Material provided:

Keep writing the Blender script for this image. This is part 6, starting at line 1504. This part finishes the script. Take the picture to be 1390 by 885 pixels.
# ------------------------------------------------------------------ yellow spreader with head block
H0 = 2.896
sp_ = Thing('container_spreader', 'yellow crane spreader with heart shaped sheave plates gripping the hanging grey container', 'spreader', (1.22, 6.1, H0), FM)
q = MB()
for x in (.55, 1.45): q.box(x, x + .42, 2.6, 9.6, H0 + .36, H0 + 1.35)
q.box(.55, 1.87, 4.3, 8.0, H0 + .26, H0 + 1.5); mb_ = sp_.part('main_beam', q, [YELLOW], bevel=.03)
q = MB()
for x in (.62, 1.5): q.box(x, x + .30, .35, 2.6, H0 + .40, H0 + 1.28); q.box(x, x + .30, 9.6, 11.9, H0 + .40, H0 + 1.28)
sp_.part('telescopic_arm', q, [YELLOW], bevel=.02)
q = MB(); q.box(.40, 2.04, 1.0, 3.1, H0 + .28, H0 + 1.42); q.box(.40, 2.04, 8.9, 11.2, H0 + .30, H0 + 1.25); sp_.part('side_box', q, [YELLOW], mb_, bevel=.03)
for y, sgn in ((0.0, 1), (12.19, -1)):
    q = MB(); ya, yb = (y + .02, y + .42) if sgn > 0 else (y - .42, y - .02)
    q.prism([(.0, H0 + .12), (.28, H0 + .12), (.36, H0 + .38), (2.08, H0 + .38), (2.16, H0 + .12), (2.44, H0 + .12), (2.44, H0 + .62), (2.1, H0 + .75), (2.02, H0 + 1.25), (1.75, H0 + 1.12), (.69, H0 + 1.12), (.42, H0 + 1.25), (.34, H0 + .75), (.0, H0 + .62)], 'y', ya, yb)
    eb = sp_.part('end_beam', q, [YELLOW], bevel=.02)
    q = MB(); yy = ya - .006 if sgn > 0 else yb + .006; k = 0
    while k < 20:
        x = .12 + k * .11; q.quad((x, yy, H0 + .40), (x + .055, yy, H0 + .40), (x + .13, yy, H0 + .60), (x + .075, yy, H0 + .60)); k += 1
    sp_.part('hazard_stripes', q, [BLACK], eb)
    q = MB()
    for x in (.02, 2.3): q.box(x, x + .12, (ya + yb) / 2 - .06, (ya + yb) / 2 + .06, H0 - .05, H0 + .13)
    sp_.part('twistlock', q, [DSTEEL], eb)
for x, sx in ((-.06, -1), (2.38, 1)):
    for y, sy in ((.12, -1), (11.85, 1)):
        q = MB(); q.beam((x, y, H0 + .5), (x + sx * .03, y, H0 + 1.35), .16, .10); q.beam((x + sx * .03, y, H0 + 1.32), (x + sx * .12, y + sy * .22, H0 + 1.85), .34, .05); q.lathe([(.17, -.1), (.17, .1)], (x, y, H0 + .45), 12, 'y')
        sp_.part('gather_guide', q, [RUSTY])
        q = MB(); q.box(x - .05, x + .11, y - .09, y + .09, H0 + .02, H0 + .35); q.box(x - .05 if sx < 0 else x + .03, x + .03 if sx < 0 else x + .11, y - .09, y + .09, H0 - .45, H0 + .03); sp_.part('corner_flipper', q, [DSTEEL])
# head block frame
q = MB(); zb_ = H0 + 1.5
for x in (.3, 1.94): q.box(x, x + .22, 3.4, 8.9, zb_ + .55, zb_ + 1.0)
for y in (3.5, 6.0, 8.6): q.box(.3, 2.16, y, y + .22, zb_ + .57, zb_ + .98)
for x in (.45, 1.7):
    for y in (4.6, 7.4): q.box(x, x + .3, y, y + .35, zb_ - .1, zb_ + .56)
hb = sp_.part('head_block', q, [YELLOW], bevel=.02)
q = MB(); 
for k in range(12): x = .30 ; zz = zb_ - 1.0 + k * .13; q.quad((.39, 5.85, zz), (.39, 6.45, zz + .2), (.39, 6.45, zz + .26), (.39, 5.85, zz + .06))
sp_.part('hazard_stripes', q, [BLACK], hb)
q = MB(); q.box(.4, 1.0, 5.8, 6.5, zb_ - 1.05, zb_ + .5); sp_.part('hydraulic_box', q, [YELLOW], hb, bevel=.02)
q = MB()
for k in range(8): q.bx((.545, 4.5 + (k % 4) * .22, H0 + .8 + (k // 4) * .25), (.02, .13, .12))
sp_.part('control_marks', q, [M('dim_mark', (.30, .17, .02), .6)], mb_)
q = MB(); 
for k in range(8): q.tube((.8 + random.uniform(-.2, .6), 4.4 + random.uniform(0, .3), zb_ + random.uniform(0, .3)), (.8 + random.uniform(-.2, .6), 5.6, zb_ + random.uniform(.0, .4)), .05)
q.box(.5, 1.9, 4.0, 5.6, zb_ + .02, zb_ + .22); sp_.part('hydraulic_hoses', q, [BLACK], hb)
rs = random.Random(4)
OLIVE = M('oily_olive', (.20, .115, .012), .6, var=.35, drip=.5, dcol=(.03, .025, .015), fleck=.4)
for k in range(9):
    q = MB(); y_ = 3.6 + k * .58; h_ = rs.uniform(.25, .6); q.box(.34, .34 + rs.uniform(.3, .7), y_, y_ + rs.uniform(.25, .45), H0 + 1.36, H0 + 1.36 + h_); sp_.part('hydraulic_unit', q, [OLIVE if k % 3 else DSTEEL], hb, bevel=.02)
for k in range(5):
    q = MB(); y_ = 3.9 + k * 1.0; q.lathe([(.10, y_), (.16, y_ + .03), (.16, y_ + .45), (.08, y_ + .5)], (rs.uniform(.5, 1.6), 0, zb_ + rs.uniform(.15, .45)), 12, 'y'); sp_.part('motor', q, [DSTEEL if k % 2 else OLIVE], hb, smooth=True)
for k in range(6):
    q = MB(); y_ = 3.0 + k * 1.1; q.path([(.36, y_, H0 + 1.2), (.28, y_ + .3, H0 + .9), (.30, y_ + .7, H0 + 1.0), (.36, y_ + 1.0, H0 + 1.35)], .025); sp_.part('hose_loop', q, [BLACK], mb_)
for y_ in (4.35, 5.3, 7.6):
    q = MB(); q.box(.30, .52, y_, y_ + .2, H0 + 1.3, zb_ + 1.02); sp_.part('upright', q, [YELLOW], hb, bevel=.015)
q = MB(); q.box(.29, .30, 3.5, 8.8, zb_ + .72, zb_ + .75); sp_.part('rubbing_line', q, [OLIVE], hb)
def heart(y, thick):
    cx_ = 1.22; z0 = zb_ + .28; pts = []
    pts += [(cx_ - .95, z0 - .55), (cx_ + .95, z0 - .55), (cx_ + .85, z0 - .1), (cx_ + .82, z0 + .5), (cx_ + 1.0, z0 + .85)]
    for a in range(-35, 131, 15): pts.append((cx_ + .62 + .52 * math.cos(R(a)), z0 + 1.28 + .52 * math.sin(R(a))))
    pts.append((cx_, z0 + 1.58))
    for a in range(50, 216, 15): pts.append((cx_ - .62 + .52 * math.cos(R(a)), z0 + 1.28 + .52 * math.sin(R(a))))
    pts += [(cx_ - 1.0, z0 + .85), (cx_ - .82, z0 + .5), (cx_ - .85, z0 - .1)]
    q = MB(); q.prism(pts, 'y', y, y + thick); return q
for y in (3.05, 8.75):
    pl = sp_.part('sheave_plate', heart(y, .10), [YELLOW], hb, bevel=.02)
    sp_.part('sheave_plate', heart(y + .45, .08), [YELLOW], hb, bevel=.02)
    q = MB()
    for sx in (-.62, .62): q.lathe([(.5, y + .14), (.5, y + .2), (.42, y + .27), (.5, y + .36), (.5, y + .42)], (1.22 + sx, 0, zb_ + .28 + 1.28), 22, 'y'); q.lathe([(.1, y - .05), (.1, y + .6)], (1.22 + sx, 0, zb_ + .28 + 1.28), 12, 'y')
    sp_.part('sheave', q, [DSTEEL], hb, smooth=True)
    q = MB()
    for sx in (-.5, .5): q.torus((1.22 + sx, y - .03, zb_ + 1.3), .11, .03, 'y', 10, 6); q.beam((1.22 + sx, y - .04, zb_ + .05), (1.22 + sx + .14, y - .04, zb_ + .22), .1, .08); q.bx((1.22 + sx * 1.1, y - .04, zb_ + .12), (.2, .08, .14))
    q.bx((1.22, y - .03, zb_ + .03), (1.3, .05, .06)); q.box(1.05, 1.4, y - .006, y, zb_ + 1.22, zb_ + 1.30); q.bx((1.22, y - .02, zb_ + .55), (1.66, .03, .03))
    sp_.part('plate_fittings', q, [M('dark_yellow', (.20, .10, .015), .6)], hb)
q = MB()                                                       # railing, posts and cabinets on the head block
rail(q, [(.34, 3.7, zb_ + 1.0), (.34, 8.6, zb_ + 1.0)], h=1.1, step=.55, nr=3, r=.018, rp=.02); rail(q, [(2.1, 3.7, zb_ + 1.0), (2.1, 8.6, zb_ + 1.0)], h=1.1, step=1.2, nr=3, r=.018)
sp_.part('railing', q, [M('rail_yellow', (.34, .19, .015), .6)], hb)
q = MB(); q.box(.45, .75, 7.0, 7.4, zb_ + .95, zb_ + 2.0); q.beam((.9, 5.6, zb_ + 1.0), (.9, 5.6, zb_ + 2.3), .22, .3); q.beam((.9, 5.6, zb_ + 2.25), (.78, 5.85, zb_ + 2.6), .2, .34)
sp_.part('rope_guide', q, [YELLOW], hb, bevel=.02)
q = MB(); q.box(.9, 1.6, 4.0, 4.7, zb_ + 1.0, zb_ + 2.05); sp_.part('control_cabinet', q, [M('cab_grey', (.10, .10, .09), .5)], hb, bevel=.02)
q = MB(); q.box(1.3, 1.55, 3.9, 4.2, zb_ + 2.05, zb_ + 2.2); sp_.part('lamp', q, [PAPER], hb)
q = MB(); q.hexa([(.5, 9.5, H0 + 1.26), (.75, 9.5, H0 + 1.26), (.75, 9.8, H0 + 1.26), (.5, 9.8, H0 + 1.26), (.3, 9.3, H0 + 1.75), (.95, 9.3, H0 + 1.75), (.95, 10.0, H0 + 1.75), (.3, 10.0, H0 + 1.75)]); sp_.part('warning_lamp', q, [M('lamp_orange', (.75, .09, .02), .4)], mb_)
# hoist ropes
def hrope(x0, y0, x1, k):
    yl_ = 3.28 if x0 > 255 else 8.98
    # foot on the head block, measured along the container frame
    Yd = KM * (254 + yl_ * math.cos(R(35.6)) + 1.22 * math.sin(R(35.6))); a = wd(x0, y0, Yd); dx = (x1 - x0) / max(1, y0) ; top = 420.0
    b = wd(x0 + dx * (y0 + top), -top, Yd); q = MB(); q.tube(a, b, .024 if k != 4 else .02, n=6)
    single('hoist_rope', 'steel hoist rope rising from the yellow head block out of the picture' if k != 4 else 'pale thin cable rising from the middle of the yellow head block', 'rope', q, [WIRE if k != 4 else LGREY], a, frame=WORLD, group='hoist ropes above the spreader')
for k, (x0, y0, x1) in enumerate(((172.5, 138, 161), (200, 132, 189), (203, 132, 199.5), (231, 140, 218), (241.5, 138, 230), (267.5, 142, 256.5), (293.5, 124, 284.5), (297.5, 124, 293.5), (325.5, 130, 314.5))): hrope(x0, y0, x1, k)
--
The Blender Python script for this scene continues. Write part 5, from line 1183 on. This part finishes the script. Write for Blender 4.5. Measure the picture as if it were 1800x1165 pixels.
* * *
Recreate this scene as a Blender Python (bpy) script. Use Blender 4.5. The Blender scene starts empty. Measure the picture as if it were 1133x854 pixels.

Short problem: State how many lines of the listing above include the word "Python". Give nothing but the number.

Solution to this task: 2